The reason?  They don’t call enough STRIKES.

I don’t know any of this weekend’s three-man crew – Jim Stros, J.R. Brown, and Jeff Spisak – but they fall into the same trap as most college umpires do by defining the strike zone rigidly on the basis of that 17-inch home plate.

And if you’re 18 years old, and a Division I college pitcher, you’d better have the control of Greg Maddux, because if you miss by an inch off the corner of the plate that pitch is a ‘Ball’, and that consistently.

It got this way as a result of the major league umpires being graded on their accuracy of defining the strike zone, and by K-Zone, that box you see on televised games.  That’s how you keep your job in the big leagues, and a lot of amateur umpires have adopted the same mindset and obsession with accuracy.

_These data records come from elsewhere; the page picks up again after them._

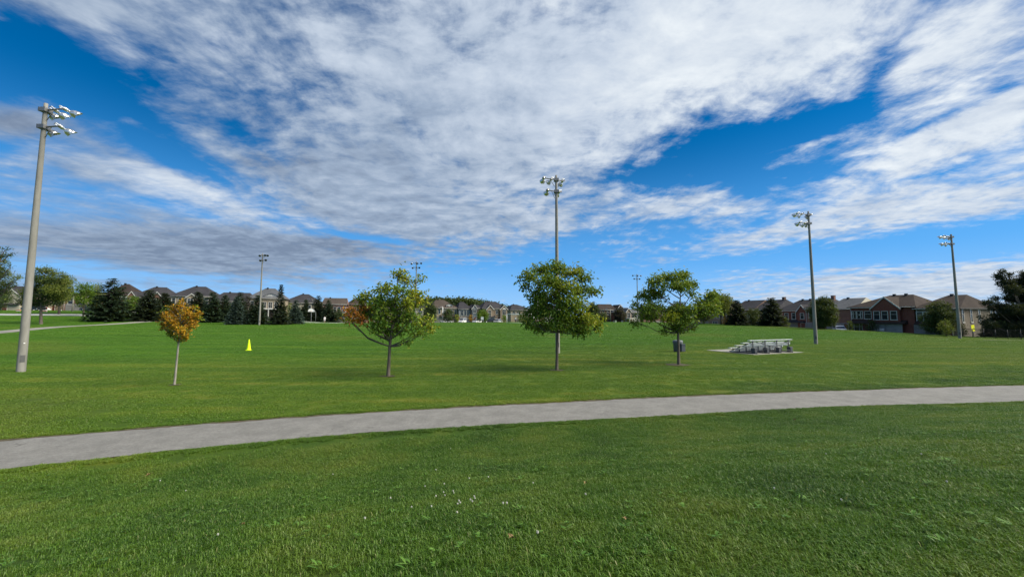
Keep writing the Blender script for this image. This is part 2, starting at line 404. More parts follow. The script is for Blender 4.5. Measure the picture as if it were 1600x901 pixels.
# ------------------------------------------------------------------ grass: blade patches instanced on points
def pad_mask(x, y):
    u = UX*x+UY*y; w = -UY*x+UX*y
    return (u > PAD[0]-.35) & (u < PAD[1]+.35) & (w > PAD[2]-.35) & (w < PAD[3]+.35)
PAD = (29.0, 34.9, 22.2, 26.8)
def blade_patch(name, size, nb, wid, lo, hi, lean, seed):
    r = np.random.default_rng(seed)
    x = r.uniform(-size/2, size/2, nb)*1.08; y = r.uniform(-size/2, size/2, nb)*1.08
    # clumping
    cl = r.uniform(-size/2, size/2, (max(4, nb//14), 2)); idx = r.integers(0, len(cl), nb); mixf = r.uniform(0, .75, nb)
    x = x*(1-mixf)+cl[idx, 0]*mixf + r.normal(0, .008, nb); y = y*(1-mixf)+cl[idx, 1]*mixf + r.normal(0, .008, nb)
    h = r.uniform(lo, hi, nb); a = r.uniform(0, 2*np.pi, nb); ln = h*r.uniform(.3, lean, nb); w = wid*r.uniform(.6, 1.3, nb)
    dx_, dy_ = np.cos(a), np.sin(a); px_, py_ = -dy_*w/2, dx_*w/2
    b0 = np.stack([x-px_, y-py_, np.full(nb, -.01)], -1); b1 = np.stack([x+px_, y+py_, np.full(nb, -.01)], -1)
    m0 = np.stack([x-px_*.8+dx_*ln*.35, y-py_*.8+dy_*ln*.35, h*.6], -1); m1 = np.stack([x+px_*.8+dx_*ln*.35, y+py_*.8+dy_*ln*.35, h*.6], -1)
    tp = np.stack([x+dx_*ln, y+dy_*ln, h*np.sqrt(np.clip(1-(ln/h)**2*.4, .2, 1))], -1)
    V = np.stack([b0, b1, m0, m1, tp], 1).reshape(-1, 3); o = np.arange(nb)[:, None]*5
    T = np.concatenate([o+np.array([[0, 1, 3]]), o+np.array([[0, 3, 2]]), o+np.array([[2, 3, 4]])], 0)
    return np_mesh(name, V, T, m_blade)
def scatter(name, P, sc, meshes, label=None):
    """P (n,3) points; the object's geometry nodes put one of the meshes on every point, aligned to the slope"""
    e = .15; nx = -(gz(P[:, 0]+e, P[:, 1])-gz(P[:, 0]-e, P[:, 1]))/(2*e); ny = -(gz(P[:, 0], P[:, 1]+e)-gz(P[:, 0], P[:, 1]-e))/(2*e)
    rot = np.empty((len(P), 3), np.float32)
    for j in range(len(P)):
        q = Vector((nx[j], ny[j], 1)).to_track_quat('Z', 'Y').to_matrix() @ Matrix.Rotation(random.uniform(0, 6.28), 3, 'Z'); rot[j] = q.to_euler()
    me = bpy.data.meshes.new(name); me.vertices.add(len(P)); me.vertices.foreach_set('co', P.astype(np.float32).ravel())
    for nm, tp, arr in (('rot', 'FLOAT_VECTOR', rot), ('scl', 'FLOAT', sc.astype(np.float32)), ('pick', 'INT', rng.integers(0, len(meshes), len(P)).astype(np.int32))):
        at_ = me.attributes.new(nm, tp, 'POINT'); at_.data.foreach_set('vector' if tp == 'FLOAT_VECTOR' else 'value', np.ascontiguousarray(arr).ravel())
    o = kind(ob(name, me), 'stuff')
    if label: tag(o, *label)
    ng = bpy.data.node_groups.new(name+'_nodes', 'GeometryNodeTree')
    ng.interface.new_socket('Geometry', in_out='INPUT', socket_type='NodeSocketGeometry'); ng.interface.new_socket('Geometry', in_out='OUTPUT', socket_type='NodeSocketGeometry')
    gi = ng.nodes.new('NodeGroupInput'); go = ng.nodes.new('NodeGroupOutput')
    inst = ng.nodes.new('GeometryNodeInstanceOnPoints'); ng.links.new(gi.outputs[0], inst.inputs['Points'])
    g2i = ng.nodes.new('GeometryNodeGeometryToInstance')
    for j, mm in enumerate(reversed(meshes)):
        src = bpy.data.objects.new(mm.name+'_source', mm)      # not linked to the scene: only instanced from
        oi = ng.nodes.new('GeometryNodeObjectInfo'); oi.inputs['Object'].default_value = src; oi.inputs['As Instance'].default_value = False
        ng.links.new(oi.outputs['Geometry'], g2i.inputs[0])
    ng.links.new(g2i.outputs[0], inst.inputs['Instance']); inst.inputs['Pick Instance'].default_value = True
    def attr(nm, tp, sock):
        a = ng.nodes.new('GeometryNodeInputNamedAttribute'); a.data_type = tp; a.inputs['Name'].default_value = nm
        out = [o_ for o_ in a.outputs if o_.enabled and o_.name == 'Attribute'][0]; ng.links.new(out, sock)
    attr('pick', 'INT', inst.inputs['Instance Index']); attr('scl', 'FLOAT', inst.inputs['Scale'])
    e2r = ng.nodes.new('FunctionNodeEulerToRotation'); attr('rot', 'FLOAT_VECTOR', e2r.inputs[0]); ng.links.new(e2r.outputs[0], inst.inputs['Rotation'])
    ng.links.new(inst.outputs[0], go.inputs[0])
    md = o.modifiers.new('scatter', 'NODES'); md.node_group = ng
    return o
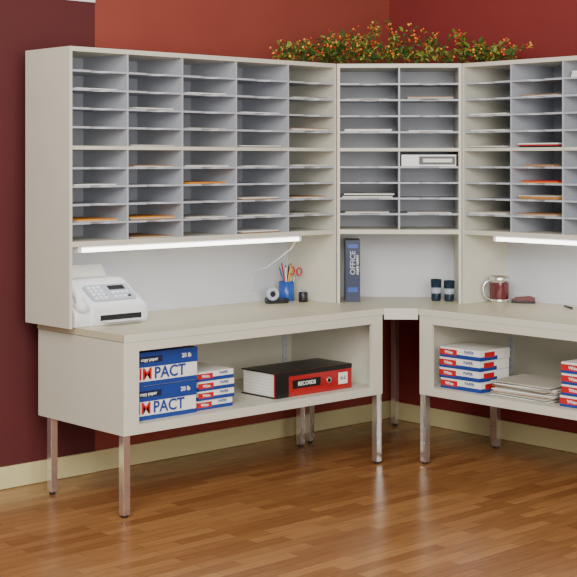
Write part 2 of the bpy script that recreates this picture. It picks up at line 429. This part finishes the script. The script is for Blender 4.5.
# dark glass cups in corner
for k,(x,y) in enumerate([(.512,.15),(.578,.13)]):
    b=B(); r=.029;h=.11-.005*k
    b.lathe([(.001,0),(r*.8,0),(r*.85,.004),(r,h),(r*.92,h),(r*.78,.01),(.001,.01)],teal)
    b.lathe([(r*.93,h*.35),(r*.955,h*.36),(r*.99,h*.62),(r*.93,h*.62)],lgrey)
    b.obj('drinking_cup',MC@T((x,y,ZT+.0005)))
# stapler
b=B(); Ms=T((2.30,-.64,ZT+.0005))@RZ(-60)
b.box(-.06,.06,-.016,.016,0,.008,dark); b.prism([(-.058,.012),(-.04,.03),(.03,.038),(.058,.03),(.06,.016),(.055,.01)],-.013,.013,maroon,RX(90)); b.box(-.05,.06,-.008,.008,.012,.018,chrome)
b.box(-.058,-.035,-.012,.012,.006,.02,dark)
b.obj('stapler',Ms,bevel=.0015)
# ballpoint pen
b=B(); b.cyl((0,-.07,.0055),(0,.05,.0055),.005,dark); b.cyl((0,.05,.0055),(0,.065,.0055),.005,chrome,r2=.001); b.cyl((0,-.078,.0055),(0,-.07,.0055),.003,chrome); b.box(-.0015,.0015,-.07,-.03,.0105,.012,chrome)
b.obj('ballpoint_pen',T((2.27,-.935,ZT+.0006))@RZ(-35))

# ---------------- shelf items
RF=RX(90)
b=B()
for k in range(2):
    z=k*.145; j=.006*k
    b.box(j,.35+j,0,.30,z,z+.085,paper)
    b.box(j-.002,.352+j,-.002,.302,z+.08,z+.143,blue)
    b.box(j+.0,.35+j,-.0015,0,z+.001,z+.02,blue)
    b.text('IM',.068,red,T((.070+j,-.003,z+.050))@RF)
    b.text('PACT',.068,blue,T((.200+j,-.003,z+.050))@RF)
    b.box(.02+j,.16+j,-.0032,-.002,z+.098,z+.125,navy)
    b.text('copy paper',.02,paper,T((.09+j,-.0036,z+.112))@RF)
    b.text('20 lb',.026,paper,T((.29+j,-.003,z+.112))@RF)
b.obj('copy_paper_carton',T((.125,-.27,ZF+.0005)),bevel=.001)
def reams(name,n,w,d,h,M,jit=.006,big=False):
    b=B()
    for k in range(n):
        z=k*h; j=random.uniform(-jit,jit); q=random.uniform(0,jit)
        b.box(j,w+j,q,d+q,z+.001,z+h-.001,paper)
        b.box(j-.0008,w+j+.0008,q-.0008,d*.6,z+.0005,z+h*.38,blue)
        b.box(j-.001,w*.42+j,q-.0012,q,z+h*.25,z+h*.8,red)
        b.text('PAPER',h*.42,blue,T((w*.72+j,q-.001,z+h*.68))@RF)
        b.text('White',h*.4,paper,T((w*.22+j,q-.0015,z+h*.5))@RF)
        b.box(w+j,w+j+.0012,.03+q,d*.5,z+h*.3,z+h*.8,red)
        b.box(j-.0015,j,.03+q,d*.5,z+h*.3,z+h*.8,red)
    b.obj(name,M,bevel=.001)
reams('paper_ream_stack',4,.205,.28,.042,T((.505,-.25,ZF+.0005)))
reams('paper_ream_stack',4,.25,.22,.05,MR@T((.095,-.28,ZF+.0005)))
reams('paper_ream_stack',4,.30,.25,.05,MR@T((.800,-.27,ZF+.0005)))
# case binder: black covers, red spine
b=B(); h=.118; w2=.50
b.box(0,w2,0,.235,0,.005,black); b.box(0,w2,0,.235,h-.005,h,black)
b.box(0,w2,-.004,.005,0,h,dred)
b.box(.008,w2-.006,.012,.228,.006,h-.006,paper)
for k in range(7): b.box(.0075,w2-.0055,.02,.2285,.014+k*.014,.0152+k*.014,lgrey)
b.box(.0,w2,-.0055,-.0035,h-.022,h,black); b.box(.0,.085,-.0055,-.0035,.0,h-.022,black); b.box(.11,.29,-.0055,-.0035,.035,.075,black); b.box(.41,.47,-.0055,-.0035,.025,.08,paper)
b.text('RECORDS',.026,paper,T((.20,-.006,.055))@RF); b.text('A-Z',.022,black,T((.44,-.006,.053))@RF)
b.lathe([(.009,0),(.015,0),(.015,.003),(.009,.003)],chrome,T((.345,-.004,.053))@RX(90),20)
b.lathe([(.001,0),(.009,0),(.009,.001)],dark,T((.345,-.004,.053))@RX(90),20)
b.obj('ring_binder',T((.95,-.255,ZF+.0005)),bevel=.0015)
# newspapers / magazines
b=B(); z=0
seq=[paperg,paper,paperd,paperg,brownp,paper]
for k in range(17):
    th=random.uniform(.003,.006); m=seq[k%6] if k<16 else paperg
    b.box(-.165,.165,-.14,.14,z,z+th*.9,m,T((random.uniform(-.02,.02),random.uniform(-.02,.01),0))@RZ(random.uniform(-6,6))); z+=th
b.obj('magazine_stack',MR@T((.576,-.12,ZF+.0005)))

# ---------------- berry garland
b=B()
path=[Vector((1.46,.17,0)),Vector((1.74,.12,0)),Vector((2.0,.0,0)),Vector((2.16,-.25,0)),Vector((2.25,-.56,0))]
def pp(t):
    t*=len(path)-1; i=min(int(t),len(path)-2); return path[i].lerp(path[i+1],t-i)
def env(t): return .32+.68*math.sin(math.pi*t)**.8
sprigs=[]
for k in range(115):
    t=random.random(); p=pp(t)+Vector((random.uniform(-.04,.04),random.uniform(-.04,.04),0)); p.z=ZH+.012
    a=random.uniform(0,2*math.pi); sp=random.uniform(.03,.13); q=p+Vector((math.cos(a)*sp,math.sin(a)*sp,random.uniform(.04,.21)*env(t)))
    if t<.15: q+=Vector((-.06,.0,0))
    if t>.85: q+=Vector((0,-.05,0))
    mid=(p+q)/2+Vector((0,0,.025)); pts=[]
    for i in range(7):
        u=i/6; pts.append(p*(1-u)**2+mid*2*u*(1-u)+q*u*u)
    b.tube(pts,.0014,twig,seg=4); sprigs.append(pts)
def leaf(p,s,m):
    R=Matrix.Translation(p)@Matrix.Rotation(random.uniform(0,6.28),4,'Z')@Matrix.Rotation(random.uniform(-1.2,.7),4,'Y')@Matrix.Rotation(random.uniform(-1,1),4,'X')
    b.add([(0,0,0),(s*.35,s*.20,s*.06),(s*.7,s*.15,s*.03),(s,0,-s*.1),(s*.7,-s*.15,s*.03),(s*.35,-s*.20,s*.06),(s*.5,0,-.0)],[(0,6,1),(1,6,2),(2,6,3),(3,6,4),(4,6,5),(5,6,0)],m,R)
ico=bmesh.new(); bmesh.ops.create_icosphere(ico,subdivisions=2,radius=1); iv=[v.co.copy() for v in ico.verts]; ifc=[tuple(v.index for v in f.verts) for f in ico.faces]; ico.free()
def berry(p):
    r=random.uniform(.004,.0075); b.add([tuple(p+v*r) for v in iv],ifc,random.choice([berO,berO,berR,berR,berY]),None,True)
J=lambda s:Vector((random.uniform(-s,s),random.uniform(-s,s),random.uniform(-s,s)))
for pts in sprigs:
    ol=random.random()<.38
    for i in range(17):
        leaf(random.choice(pts[1:])+J(.010),random.uniform(.02,.045),(green2 if ol else green) if random.random()<.8 else (green if ol else green2))
    for i in range(random.choice([0,2,4,6])): berry(pts[-1]+J(.022))
    for i in range(2): berry(random.choice(pts[2:])+J(.014))
b.tube([pp(t/12)+Vector((0,0,ZH+.009)) for t in range(13)],.007,twig,seg=8)
for v in b.bm.verts: v.co.z=max(v.co.z,ZH+.0012)
b.obj('berry_garland')

# ---------------- lights
def area(name,loc,tgt,size,power,col=(1,1,1)):
    l=bpy.data.lights.new(name,'AREA'); l.size=size; l.energy=power; l.color=col
    o=bpy.data.objects.new(name,l); sc.collection.objects.link(o); o.location=loc
    o.rotation_euler=(Vector(tgt)-Vector(loc)).to_track_quat('-Z','Y').to_euler(); return o
area('softbox_key',(-2.6,-3.2,3.2),(1.4,0,.9),2.2,205,(1,.97,.90))
area('softbox_fill',(-1.6,-5.2,1.9),(1.9,-.2,1.2),2.4,165,(1,.975,.92))
w_=bpy.data.worlds.new('studio'); sc.world=w_; w_.use_nodes=True
w_.node_tree.nodes['Background'].inputs[0].default_value=(1,.98,.95,1); w_.node_tree.nodes['Background'].inputs[1].default_value=.44

# ---------------- camera
th=.742
cam=bpy.data.cameras.new('camera'); co=bpy.data.objects.new('camera',cam); sc.collection.objects.link(co)
co.location=(-3.274,-4.958,1.479)
co.rotation_euler=(math.pi/2,0,-th)
cam.sensor_width=36; cam.sensor_fit='HORIZONTAL'; cam.lens=1371/577*36; cam.shift_y=-(288.5-161.3)/577
cam.clip_end=50
sc.camera=co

One, as recently as last year, admitted that if you wanted to work post-season games for the NCAA you had to have a reputation for accuracy.

Others claim that for the sake of consistency, the age-old buzz-word of umpiring respect, you have to tighten it down to the rule book definition of what’s a strike.

But the most respected major league umpire of all-time, hall of famer Doug Harvey, once explained to this struggling minor league umpire that the strike zone is not entirely defined by home plate.

“If you have a pitcher like Maddux who can throw it two inches off the plate all night, you’d damn well better call that pitch a strike,”  said Harvey, and he wasn’t alone among major league umps.

“Otherwise, you’re going to miss the 11 o’clock news,”  he’d say.  “Working the plate is a matter of game management, and game management is a matter of making players swing the bat.  They have to adapt to you, the umpire.  You don’t adapt to them.”

Doug Harvey is dead now, and probably glad of it if he saw the modern interpretation of the strike zone.  It makes for slow games, poor play in some instances, and really punishes young amateur pitchers who are made to thread the needle.  Add the fact that college hitters stand on top of home plate and it becomes VERY hard to pitch in modern baseball.

The point is, I’ve done my share of balls and strikes, and I know Doug Harvey was right.  No one ever objected to an umpire calling strikes, as long as he called the same strikes for both teams.

In the meantime we’re making it a discouraging game to play for young amateurs, and a boring game to watch by those on whom the game depends to support it financially.  Not that many people like to watch three hour baseball games anymore.

Personally, if there were more strikes called, and more baseballs put into play it wouldn’t take three hours…and you wouldn’t need Vaudeville to sell tickets.